This is a partial transcript from "On the Record," June 2, 2005, that has been edited for clarity.

GRETA VAN SUSTEREN, HOST: We are live from Santa Maria, California, where Michael Jackson could learn his fate as soon as Friday. The singer has been speaking and praying with Jesse Jackson throughout the trial. Reverend Jackson, the founder and president of the Rainbow/PUSH Coalition, joins us live from Washington. Welcome, Reverend.


VAN SUSTEREN: Reverend, when is the last time you spoke to Michael Jackson and what did he have to say?

JACKSON: About five minutes ago, really. We talked, and we had prayer. Michael has a certain assurance. He says over and over again that not only is he innocent, but he thinks that given the ebb and flow of this trial, he will prevail. He says he's innocent. I believe it because he says it. I have no evidence to the contrary. He's presumed innocent until proven guilty. Of course, what happens in this particular trial, you hear these very salacious attacks on the one hand, but on every cross-examination, there is the stench of money in it. And so now it's Mesereau versus the prosecutor. But Michael, as delicate as he sounds and sings, is amazingly strong, and he's resolute.

VAN SUSTEREN: How's his health tonight? Does he say anything about his health?

JACKSON: Well, his health is good. I mean, Michael has gone through all of the pain and the agony of having these kinds of attacks upon you, and your life roll out before you. And yet, I do not know how many people could stand under this kind of attack and not wither. But he's gone through ups and downs because it's an up and down trial, but he is convinced that his innocence will ultimately prevail.
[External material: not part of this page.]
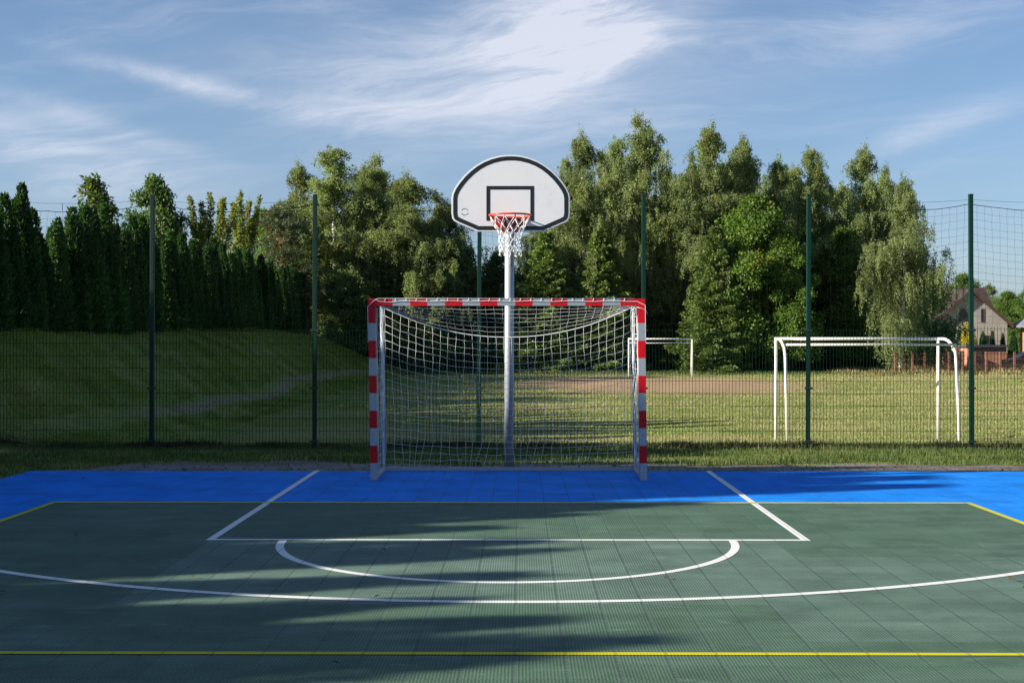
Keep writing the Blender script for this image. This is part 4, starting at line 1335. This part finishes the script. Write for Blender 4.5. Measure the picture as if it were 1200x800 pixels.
def grass_all():
    rng = np.random.default_rng(31)
    # strip between court and fence, and left of the court
    n = 95000
    X = rng.uniform(-9.2, 9.4, n); Y = rng.uniform(13.5, 20.4, n)
    edge = 17.25 + 0.10 * np.sin(X * 1.7) + 0.07 * np.sin(X * 4.1 + 1) + np.where(X < -1.5, 0.33 * np.minimum(1, (-1.5 - X) / 1.5), 0)
    edge = np.where(X < -5.9, 0, np.minimum(edge, np.maximum(16.1, 16.1 + (X + 5.95) * 1.5)))
    dens = rng.random(n)
    keep = (Y > edge + (dens - 0.5) * 0.25) & ((Y > 16.1) | (X < -6.12 - 0.1 * dens))
    # a few tufts invade the gravel
    tuft = (Y > 16.1) & (Y < 17.4) & (np.sin(X * 2.9 + 0.6) * np.sin(X * 7.3 + Y * 2) > 0.72) & (X > -5.5)
    keep = keep | tuft
    X, Y = X[keep], Y[keep]
    h = rng.uniform(0.025, 0.075, len(X)) * (1 + 0.5 * (np.sin(X * 3.1) * np.sin(Y * 4.3 + X)))
    tag(blades('court_edge_grass', X, Y, ground_z(X, Y), h, rng.uniform(0.005, 0.011, len(X)), M['grass'], rng), 'short green grass growing between court and fence', 'grass', kind='stuff')
    # withered growth along the foot of the fence
    n = 17000
    X = rng.uniform(-9.3, 9.6, n); Y = 20.0 + np.abs(rng.normal(size=n)) * 0.22 - 0.10
    lump = 0.5 + 0.5 * np.sin(X * 2.3 + 1.2) * np.sin(X * 0.83) + 0.25 * np.sin(X * 6.1)
    keep = rng.random(n) < 0.10 + 0.95 * np.clip(lump, 0, 1) ** 1.4
    X, Y, lump = X[keep], Y[keep], lump[keep]
    h = rng.uniform(0.04, 0.13, len(X)) * (0.55 + np.clip(lump, 0, 1) * 0.7)
    tag(blades('fence_weeds', X, Y, ground_z(X, Y), h, rng.uniform(0.007, 0.016, len(X)), M['grass_dry'], rng, 0.8), 'withered brown weeds along the foot of the fence', 'weeds', kind='stuff')
    # field and bank
    n = 260000
    Y = 20.6 + 55 * rng.random(n) ** 1.7
    X = (rng.random(n) - 0.5) * 0.86 * Y + 0.0
    X = np.clip(X, -12.8, 40)
    p = rng.random(n) < 0.9
    X, Y = X[p], Y[p]
    ear = ((X - 6.2) / 7.2) ** 2 + ((Y - 58) / 12.0) ** 2
    ok = (ear > 0.35 + rng.random(len(X)) * 0.95) & (X > -12.79)
    X, Y = X[ok], Y[ok]
    h = rng.uniform(0.015, 0.042, len(X)) * (0.7 + Y / 70)
    w = rng.uniform(0.008, 0.014, len(X)) * (0.6 + Y / 34)
    tag(blades('field_grass', X, Y, ground_z(X, Y), h, w, M['grass_field'], rng, 0.7), 'short dry grass of the playing field and bank', 'grass', kind='stuff')
    # tufts on the shaded bank
    n = 150000
    Y = 20.7 + 56 * rng.random(n) ** 1.5; X = -6.6 - 6.1 * rng.random(n)
    cl = np.sin(X * 2.1 + Y * 0.7) * np.sin(Y * 1.3 - X * 0.6) + 0.6 * np.sin(X * 5.3 + Y * 2.9) + 0.5 * np.sin(Y * 0.41 + X)
    ok = (cl + rng.normal(size=n) * 1.0 > 0.45) & (np.abs(X + 8.15) > 0.35)
    X, Y = X[ok], Y[ok]
    h = rng.uniform(0.03, 0.11, len(X)) * (0.7 + Y / 60); w = rng.uniform(0.010, 0.018, len(X)) * (0.6 + Y / 34)
    tag(blades('bank_grass', X, Y, ground_z(X, Y), h, w, M['grass_bank'], rng, 0.8), 'uneven tufts of grass on the shaded bank', 'grass', kind='stuff')
    # rough straw at the far right edge
    n = 26000
    Y = rng.uniform(72.5, 80, n); X = 15 + 25 * rng.random(n) ** 0.8
    h = rng.uniform(0.2, 0.75, n) * np.clip((X - 14) / 8, 0.15, 1) * (0.55 + 0.45 * np.sin(X * 0.9) * np.sin(X * 2.3 + Y)) * (0.4 + 0.6 * np.clip((Y - 72) / 4, 0, 1)); w = rng.uniform(0.03, 0.06, n)
    tag(blades('rough_grass', X, Y, ground_z(X, Y), h, w, M['grass_tall'], rng, 0.35), 'tall straw coloured grass along the brown fence', 'grass', kind='stuff')
    # lighter meadow edge under the trees
    n = 22000
    Y = rng.uniform(73, 80, n); X = rng.uniform(-7, 26, n)
    h = rng.uniform(0.06, 0.22, n); w = rng.uniform(0.02, 0.04, n)
    tag(blades('meadow_edge', X, Y, ground_z(X, Y), h, w, M['grass'], rng, 0.5), 'longer green grass in front of the trees', 'grass', kind='stuff')
    # leaf litter on the gravel
    n = 500
    X = rng.uniform(-5.6, 7.5, n); Y = 16.1 + rng.random(n) ** 1.5 * 1.2
    P = np.stack([X, Y, np.full(n, -0.012)], 1); D = np.concatenate([rng.normal(size=(n, 2)), rng.uniform(0, .4, (n, 1))], 1)
    X2 = rng.uniform(-5.5, 5.5, 34); Y2 = rng.uniform(6.4, 15.8, 34)
    P = np.concatenate([P, np.stack([X2, Y2, np.full(34, 0.016)], 1)]); D = np.concatenate([D, np.concatenate([rng.normal(size=(34, 2)), rng.uniform(0, .3, (34, 1))], 1)]); n += 34
    lit = leaves_mesh('leaf_litter', P, D, rng.uniform(0.03, 0.06, n), 0.03, leaf_mat('litter', (0.10, 0.055, 0.025), (0.2, 0.11, 0.045)), rng, (np.array([0, 0, 1.0]), 0.8))
    tag(link('leaf_litter', lit), 'brown fallen leaves scattered over gravel and court', 'leaves', kind='stuff')


grass_all()

# ------------------------------------------------------------------ houses beyond the field
def brick_mat(name, a, b, mortar, sc=1.0):
    m, nt, bs = new_mat(name)
    co = nt.new('ShaderNodeTexCoord').outputs['Object']
    x, y, z = nt.xyz(co)
    v = nt.comb(nt.m('ADD', x, y), z, 0.0)
    br = nt.new('ShaderNodeTexBrick')
    nt.put(br.inputs['Vector'], v)
    nt.put(br.inputs['Color1'], a); nt.put(br.inputs['Color2'], b); nt.put(br.inputs['Mortar'], mortar)
    br.inputs['Scale'].default_value = 1.0
    br.inputs['Brick Width'].default_value = 0.25 * sc; br.inputs['Row Height'].default_value = 0.075 * sc
    br.inputs['Mortar Size'].default_value = 0.012 * sc
    n = nt.noise(co, 0.7, 4, 0.6)
    c = nt.vm('SCALE', br.outputs['Color'], nt.lin(n, 0.3, 0.7, 0.8, 1.15))
    nt.put(bs.inputs['Base Color'], c); bs.inputs['Roughness'].default_value = 0.9
    return m


def roof_mat(name, col, row=0.33):
    m, nt, bs = new_mat(name)
    co = nt.new('ShaderNodeTexCoord').outputs['Object']
    x, y, z = nt.xyz(co)
    w = nt.m('FRACT', nt.m('DIVIDE', nt.m('MULTIPLY', z, 1.3), row))
    n = nt.noise(co, 1.1, 4, 0.6)
    c = nt.vm('SCALE', col, nt.m('MULTIPLY', nt.lin(n, 0.3, 0.7, 0.85, 1.15), nt.ss(w, 0.0, 0.18, 0.7, 1.0)))
    nt.put(bs.inputs['Base Color'], c); bs.inputs['Roughness'].default_value = 0.6
    return m


M['brick_orange'] = brick_mat('orange_brick', (0.40, 0.13, 0.06), (0.33, 0.10, 0.05), (0.30, 0.24, 0.2))
M['wall_grey'] = brick_mat('grey_block', (0.36, 0.34, 0.31), (0.32, 0.30, 0.28), (0.26, 0.25, 0.24), 3.0)
M['roof_brown'] = roof_mat('brown_roof', (0.052, 0.034, 0.029))
M['roof_grey'] = roof_mat('grey_roof', (0.15, 0.16, 0.18))
M['trim_brown'] = simple('brown_trim', (0.07, 0.04, 0.032), 0.6)
M['grey_panel'] = simple('grey_panel', (0.20, 0.21, 0.23), 0.5)
M['rust'] = simple('rust_post', (0.20, 0.085, 0.055), 0.8, 0, 0.3, 6)
M['fascia'] = simple('dark_fascia', (0.06, 0.065, 0.075), 0.5)


def glass_mat():
    m, nt, bs = new_mat('window_glass')
    bs.inputs['Base Color'].default_value = (0.015, 0.018, 0.022, 1)
    bs.inputs['Roughness'].default_value = 0.08
    return m


M['glass'] = glass_mat()


def slab_roof(m, p0, p1, p2, p3, t=0.22, mi=0):
    """thick roof plane through four corners (top face), thickness straight down"""
    a = [Vector(p) for p in (p0, p1, p2, p3)]
    vs = a + [v - Vector((0, 0, t)) for v in a]
    m._add([tuple(v) for v in vs], [(0, 1, 2, 3), (7, 6, 5, 4), (0, 4, 5, 1), (1, 5, 6, 2), (2, 6, 7, 3), (3, 7, 4, 0)], mi)


def window(parent, x0, x1, z0, z1, y, mull=1, mat='trim_brown'):
    f = MB(); t = 0.07
    f.box(x0, x0 + t, y - 0.04, y + 0.05, z0, z1); f.box(x1 - t, x1, y - 0.04, y + 0.05, z0, z1)
    f.box(x0 + t, x1 - t, y - 0.038, y + 0.05, z1 - t, z1); f.box(x0 + t, x1 - t, y - 0.038, y + 0.05, z0, z0 + t)
    for k in range(mull):
        x = x0 + (x1 - x0) * (k + 1) / (mull + 1); f.box(x - t / 2, x + t / 2, y - 0.036, y + 0.05, z0 + t, z1 - t)
    w = f.build('window', M[mat], parent)
    g = MB(); g.box(x0 + t * .5, x1 - t * .5, y - 0.018, y - 0.004, z0 + t * .5, z1 - t * .5)
    g.build('pane', M['glass'], w)
    return w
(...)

VAN SUSTEREN: Reverend, not to get everyone all jazzed up about this, but the fact is that this is an all-white jury. Now, he is an African-American who has lived a very affluent life, but nonetheless — let's assume the verdict is either guilty or not guilty. Could a guilty verdict be accepted by the African-American community from an all-white jury? Because that could be an issue.

JACKSON: Well, it could be, but perhaps not. Michael did not argue, nor his team vociferously, for a black on the jury, even though he would have liked to have had one. I mean, the prosecutor knocked off the black jurors. It seem to me, a balanced jury would have had some blacks, if it's a jury of his peers. But of course, he is in an area where there are relatively few blacks. There are some blacks on the jury who are back-ups, but sentiment has seemed to have been a more balanced jury if it, in fact, had been, in that sense, more multi-racial.
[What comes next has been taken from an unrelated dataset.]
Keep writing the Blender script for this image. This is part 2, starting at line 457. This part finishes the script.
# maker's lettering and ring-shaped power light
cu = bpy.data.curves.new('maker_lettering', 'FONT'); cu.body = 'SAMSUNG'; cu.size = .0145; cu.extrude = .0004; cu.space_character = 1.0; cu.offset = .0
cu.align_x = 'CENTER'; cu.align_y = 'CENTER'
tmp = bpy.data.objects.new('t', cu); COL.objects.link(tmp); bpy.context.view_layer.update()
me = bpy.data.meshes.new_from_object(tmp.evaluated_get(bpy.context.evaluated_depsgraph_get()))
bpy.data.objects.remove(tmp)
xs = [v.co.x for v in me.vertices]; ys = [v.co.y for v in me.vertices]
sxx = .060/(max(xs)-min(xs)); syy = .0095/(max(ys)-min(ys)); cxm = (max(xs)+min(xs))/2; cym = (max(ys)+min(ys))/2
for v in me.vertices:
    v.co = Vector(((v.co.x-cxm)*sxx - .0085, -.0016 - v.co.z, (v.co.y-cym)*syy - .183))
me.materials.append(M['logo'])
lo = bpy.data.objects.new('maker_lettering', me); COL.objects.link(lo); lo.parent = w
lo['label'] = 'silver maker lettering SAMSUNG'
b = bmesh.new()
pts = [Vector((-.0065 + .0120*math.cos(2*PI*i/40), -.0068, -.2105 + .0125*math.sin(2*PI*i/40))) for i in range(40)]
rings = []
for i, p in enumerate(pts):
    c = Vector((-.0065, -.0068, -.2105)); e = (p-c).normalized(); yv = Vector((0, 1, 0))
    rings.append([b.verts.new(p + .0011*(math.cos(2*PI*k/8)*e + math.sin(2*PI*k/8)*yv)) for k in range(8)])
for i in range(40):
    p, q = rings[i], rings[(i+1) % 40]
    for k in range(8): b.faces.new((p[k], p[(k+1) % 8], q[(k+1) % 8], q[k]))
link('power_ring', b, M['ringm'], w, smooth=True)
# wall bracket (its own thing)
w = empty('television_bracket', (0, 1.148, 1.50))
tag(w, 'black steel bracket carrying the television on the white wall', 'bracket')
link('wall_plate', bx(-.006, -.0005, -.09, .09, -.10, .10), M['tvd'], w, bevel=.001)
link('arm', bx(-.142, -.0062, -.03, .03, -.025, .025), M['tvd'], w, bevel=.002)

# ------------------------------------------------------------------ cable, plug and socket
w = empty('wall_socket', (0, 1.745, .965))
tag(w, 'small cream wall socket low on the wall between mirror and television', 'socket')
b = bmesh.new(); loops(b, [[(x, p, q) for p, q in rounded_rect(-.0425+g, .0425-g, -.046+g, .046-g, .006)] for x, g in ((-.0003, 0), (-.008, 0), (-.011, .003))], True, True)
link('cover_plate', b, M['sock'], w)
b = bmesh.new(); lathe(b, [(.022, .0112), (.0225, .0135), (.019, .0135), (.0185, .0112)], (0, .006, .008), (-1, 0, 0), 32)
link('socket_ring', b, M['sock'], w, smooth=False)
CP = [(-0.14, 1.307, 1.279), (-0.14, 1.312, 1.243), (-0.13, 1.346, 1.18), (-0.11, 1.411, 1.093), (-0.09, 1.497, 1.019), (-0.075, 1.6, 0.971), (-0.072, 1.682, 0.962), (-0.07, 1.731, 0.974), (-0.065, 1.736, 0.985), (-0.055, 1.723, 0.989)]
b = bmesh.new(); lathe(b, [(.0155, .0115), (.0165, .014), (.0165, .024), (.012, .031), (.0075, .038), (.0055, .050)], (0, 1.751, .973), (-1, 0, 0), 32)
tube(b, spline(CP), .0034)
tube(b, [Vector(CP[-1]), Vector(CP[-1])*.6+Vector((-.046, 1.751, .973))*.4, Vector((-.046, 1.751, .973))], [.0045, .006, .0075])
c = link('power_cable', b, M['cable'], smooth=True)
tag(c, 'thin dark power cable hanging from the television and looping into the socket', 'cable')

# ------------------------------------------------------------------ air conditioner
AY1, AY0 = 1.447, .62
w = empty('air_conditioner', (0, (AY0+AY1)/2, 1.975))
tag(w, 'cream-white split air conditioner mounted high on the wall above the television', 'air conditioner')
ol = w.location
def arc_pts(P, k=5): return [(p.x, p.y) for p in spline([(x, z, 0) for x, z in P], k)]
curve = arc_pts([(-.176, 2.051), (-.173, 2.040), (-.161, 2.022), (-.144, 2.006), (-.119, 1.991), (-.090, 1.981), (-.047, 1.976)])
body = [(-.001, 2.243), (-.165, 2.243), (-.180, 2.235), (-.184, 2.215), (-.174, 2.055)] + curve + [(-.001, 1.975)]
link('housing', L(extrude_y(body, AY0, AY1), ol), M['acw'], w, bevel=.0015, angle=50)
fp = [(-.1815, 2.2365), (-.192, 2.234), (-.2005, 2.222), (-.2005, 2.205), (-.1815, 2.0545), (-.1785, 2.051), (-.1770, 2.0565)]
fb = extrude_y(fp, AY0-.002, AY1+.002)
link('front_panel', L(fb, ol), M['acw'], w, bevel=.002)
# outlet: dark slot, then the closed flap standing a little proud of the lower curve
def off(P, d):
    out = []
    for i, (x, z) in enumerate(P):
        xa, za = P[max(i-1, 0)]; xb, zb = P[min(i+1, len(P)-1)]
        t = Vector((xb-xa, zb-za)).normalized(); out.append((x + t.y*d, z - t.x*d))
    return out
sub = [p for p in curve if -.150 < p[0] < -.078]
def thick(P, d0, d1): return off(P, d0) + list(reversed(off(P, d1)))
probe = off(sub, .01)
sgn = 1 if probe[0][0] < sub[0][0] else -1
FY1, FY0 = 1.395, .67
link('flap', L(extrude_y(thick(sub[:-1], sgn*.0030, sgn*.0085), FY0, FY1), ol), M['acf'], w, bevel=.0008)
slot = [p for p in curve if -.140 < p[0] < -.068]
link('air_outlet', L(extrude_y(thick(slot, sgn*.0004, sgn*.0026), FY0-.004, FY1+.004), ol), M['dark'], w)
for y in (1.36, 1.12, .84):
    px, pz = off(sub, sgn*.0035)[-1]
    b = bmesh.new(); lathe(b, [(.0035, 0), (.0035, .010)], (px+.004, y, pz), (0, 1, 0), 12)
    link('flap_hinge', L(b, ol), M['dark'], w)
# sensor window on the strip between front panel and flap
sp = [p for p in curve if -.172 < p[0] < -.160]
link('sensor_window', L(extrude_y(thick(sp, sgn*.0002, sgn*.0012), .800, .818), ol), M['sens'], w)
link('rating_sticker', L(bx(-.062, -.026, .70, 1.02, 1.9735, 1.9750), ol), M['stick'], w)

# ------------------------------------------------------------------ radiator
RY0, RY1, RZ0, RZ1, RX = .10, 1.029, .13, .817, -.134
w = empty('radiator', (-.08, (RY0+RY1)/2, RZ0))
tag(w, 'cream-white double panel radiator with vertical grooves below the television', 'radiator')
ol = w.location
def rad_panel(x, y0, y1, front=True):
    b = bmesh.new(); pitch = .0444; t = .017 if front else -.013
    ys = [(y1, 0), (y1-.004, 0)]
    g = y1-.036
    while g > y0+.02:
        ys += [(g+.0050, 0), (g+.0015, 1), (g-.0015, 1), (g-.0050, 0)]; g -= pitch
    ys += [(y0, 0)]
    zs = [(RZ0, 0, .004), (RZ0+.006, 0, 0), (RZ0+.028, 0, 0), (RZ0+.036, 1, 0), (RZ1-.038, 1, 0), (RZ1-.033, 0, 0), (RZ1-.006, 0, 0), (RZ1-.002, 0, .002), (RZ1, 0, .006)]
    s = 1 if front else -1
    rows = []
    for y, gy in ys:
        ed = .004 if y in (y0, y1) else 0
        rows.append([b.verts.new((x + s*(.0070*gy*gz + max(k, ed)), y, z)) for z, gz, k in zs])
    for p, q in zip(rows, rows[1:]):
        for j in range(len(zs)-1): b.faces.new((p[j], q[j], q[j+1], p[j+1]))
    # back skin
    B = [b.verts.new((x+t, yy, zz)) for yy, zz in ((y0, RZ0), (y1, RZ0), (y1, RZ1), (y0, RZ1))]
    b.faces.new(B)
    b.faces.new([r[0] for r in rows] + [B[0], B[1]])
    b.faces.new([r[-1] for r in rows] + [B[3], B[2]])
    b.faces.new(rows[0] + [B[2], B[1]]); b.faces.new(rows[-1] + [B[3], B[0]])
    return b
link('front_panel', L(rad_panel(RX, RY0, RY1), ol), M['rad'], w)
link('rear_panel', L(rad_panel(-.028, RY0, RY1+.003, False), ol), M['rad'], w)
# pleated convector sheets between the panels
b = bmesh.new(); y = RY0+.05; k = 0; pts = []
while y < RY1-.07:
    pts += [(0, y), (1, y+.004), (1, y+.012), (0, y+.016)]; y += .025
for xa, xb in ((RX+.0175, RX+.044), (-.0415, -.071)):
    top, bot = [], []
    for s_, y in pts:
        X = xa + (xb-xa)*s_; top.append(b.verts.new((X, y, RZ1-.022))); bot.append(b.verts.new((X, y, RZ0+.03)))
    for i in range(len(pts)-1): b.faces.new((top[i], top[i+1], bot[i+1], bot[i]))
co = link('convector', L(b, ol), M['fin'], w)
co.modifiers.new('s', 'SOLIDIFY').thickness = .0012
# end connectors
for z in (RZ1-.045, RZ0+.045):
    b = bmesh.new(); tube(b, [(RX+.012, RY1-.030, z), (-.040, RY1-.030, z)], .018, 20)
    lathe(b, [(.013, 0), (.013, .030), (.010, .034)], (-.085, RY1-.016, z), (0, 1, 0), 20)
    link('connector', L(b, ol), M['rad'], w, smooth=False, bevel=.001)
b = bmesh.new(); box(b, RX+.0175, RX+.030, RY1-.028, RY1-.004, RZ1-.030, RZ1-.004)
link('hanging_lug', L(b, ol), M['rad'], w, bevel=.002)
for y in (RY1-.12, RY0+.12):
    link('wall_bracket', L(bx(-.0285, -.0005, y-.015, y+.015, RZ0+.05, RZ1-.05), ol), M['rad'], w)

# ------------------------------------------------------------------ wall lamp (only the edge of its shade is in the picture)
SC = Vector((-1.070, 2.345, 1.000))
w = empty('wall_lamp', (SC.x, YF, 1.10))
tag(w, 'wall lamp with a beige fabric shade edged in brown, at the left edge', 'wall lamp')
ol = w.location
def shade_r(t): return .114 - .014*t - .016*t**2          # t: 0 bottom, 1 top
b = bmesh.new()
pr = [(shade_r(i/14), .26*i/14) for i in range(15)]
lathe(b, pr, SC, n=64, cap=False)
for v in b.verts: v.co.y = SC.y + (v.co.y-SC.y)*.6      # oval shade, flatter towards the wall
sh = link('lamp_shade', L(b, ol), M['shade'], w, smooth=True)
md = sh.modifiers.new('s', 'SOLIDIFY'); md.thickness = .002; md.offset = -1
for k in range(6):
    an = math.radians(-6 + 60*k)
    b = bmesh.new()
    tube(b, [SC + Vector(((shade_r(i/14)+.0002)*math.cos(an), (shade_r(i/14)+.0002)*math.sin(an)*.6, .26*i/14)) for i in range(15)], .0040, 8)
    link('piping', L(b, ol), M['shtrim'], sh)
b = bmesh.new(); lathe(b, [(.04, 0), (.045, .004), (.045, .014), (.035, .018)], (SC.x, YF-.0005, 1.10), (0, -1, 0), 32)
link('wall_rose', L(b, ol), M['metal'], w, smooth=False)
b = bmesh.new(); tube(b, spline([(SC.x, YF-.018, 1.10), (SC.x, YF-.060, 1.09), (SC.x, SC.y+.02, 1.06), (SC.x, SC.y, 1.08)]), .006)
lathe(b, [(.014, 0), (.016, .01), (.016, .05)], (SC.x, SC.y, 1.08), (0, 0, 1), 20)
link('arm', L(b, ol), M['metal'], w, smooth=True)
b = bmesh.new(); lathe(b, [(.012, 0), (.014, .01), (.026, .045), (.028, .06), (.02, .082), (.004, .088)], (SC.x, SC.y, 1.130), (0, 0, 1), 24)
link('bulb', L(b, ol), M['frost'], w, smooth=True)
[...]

VAN SUSTEREN: So are you satisfied? I mean, in light of the fact that the defense has accepted this jury panel, gone forward, are you satisfied that this jury tonight can be fair, absent any jury misconduct that could possibly arise, but we've heard of none?

JACKSON: Well, at this point, it's the only hand that we are dealt. And it's a bit late now to argue about its racial composition. We can only now hope that in the light of the arguments — I mean, we've had some very salacious attacks on Michael's character and his intent and his actions. And then every time under cross-examination, these persons have withered in the face of the other side being told.

And what I find to be the interesting trial is the money motivation connective of them. And of course, I think there's an even bigger question may come beyond this trial, is what role is money a factor in the first — the amount of money he has, and his holdings, his assets — how did that get in the question in the first place? How did those with whom he had business dealings get involved in a case involving child molestation? That is a case to be argued another day, and no doubt, it will be argued.

VAN SUSTEREN: Jury verdicts are not perfect. Guilty men get set free and innocent men go to prison. Women, as well. In this case, has Michael Jackson spoken to you about the prospect that he could be in jail as early as tomorrow night, in prison?

JACKSON: Michael has spoken about the prospect of winning. I mean, champions don't entertain that.

VAN SUSTEREN: So he ignores that? He doesn't talk, like, Oh, my God, I could end up in prison.

JACKSON: No. Michael talks about winning and life beyond this trial. Michael talks about expanding his service, and an awful lot about relating to building a theme park in Africa, for example, and getting back to producing and writing and singing and doing his work. So he seems to be rather fixed on winning and surviving and not on losing.

VAN SUSTEREN: All right, well, we'll be watching and find out what this jury does. Everyone around the world is watching. Reverend Jackson, always nice to see you. Thank you, sir.